NT contributes to global rivers research

01-Sep-2014

Dr Erica Garcia and her team set up enclosures in the Finniss River catchment in Litchfield National Park for 40 days last year

Dr Erica Garcia and her team set up enclosures in the Finniss River catchment in Litchfield National Park for 40 days last year


The results of a research project investigating the aquatic life of the Northern Territory’s iconic Finniss River will help improve the understanding of rivers across the globe.

Charles Darwin University’s Research Institute for the Environment and Livelihoods Senior Research Fellow Dr Erica Garcia said the project monitoring the catchment would also improve the management of human impact on river systems across Northern Australia.
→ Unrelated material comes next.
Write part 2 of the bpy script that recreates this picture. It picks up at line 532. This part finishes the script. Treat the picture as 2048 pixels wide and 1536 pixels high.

“The 40-day experiment was created by researchers in the United States, who are conducting research across five sites that range in latitudes from Puerto Rico to Alaska,” Dr Garcia said. “The research by CDU will provide the only tropical location.”

Dr Garcia and her team set up enclosures in the Finniss River catchment in Litchfield National Park for 40 days last year. The results will be collated along with the other sites to produce a model that can be applied to rivers world-wide.

“All the teams involved took the same ecological measurements at smaller scales and larger scales,” Dr Garcia said. “We wanted to assess how small-scale experiments related to whole river system processes and whether small-scale sampling and monitoring could be extrapolated to the entire catchment.”

Dr Garcia said she found that the small-scale results differed significantly from the large-scale results.

“So far it looks like the small-scale experiments may not be giving us all the information we need to make a valid assessment,” she said. 

Dr Garcia said it was vital that the methodology used to look at the health of rivers was gathering the correct information for future management.

“Due to funding and personnel constraints, management agencies typically take water quality samples from a few locations at the small scale,” Dr Garcia said. “This sampling may not be representative of the whole catchment.

“This research into methodology and the creation of a global model will assist managers and stakeholders to ensure they are conducting testing, which is representative of the entire river system. They can then ensure that future management is based on robust research.”

All data from the five international sites will now be collated and compared to build a model aimed at understanding rivers types and improving methodology. 

“Once we have an idea of a model for the Finniss, we are hoping we may be able to use the model to design a methodology that can be used as a basis for comparable rivers systems such as the Daly River, which are being looked at for future development,” she said.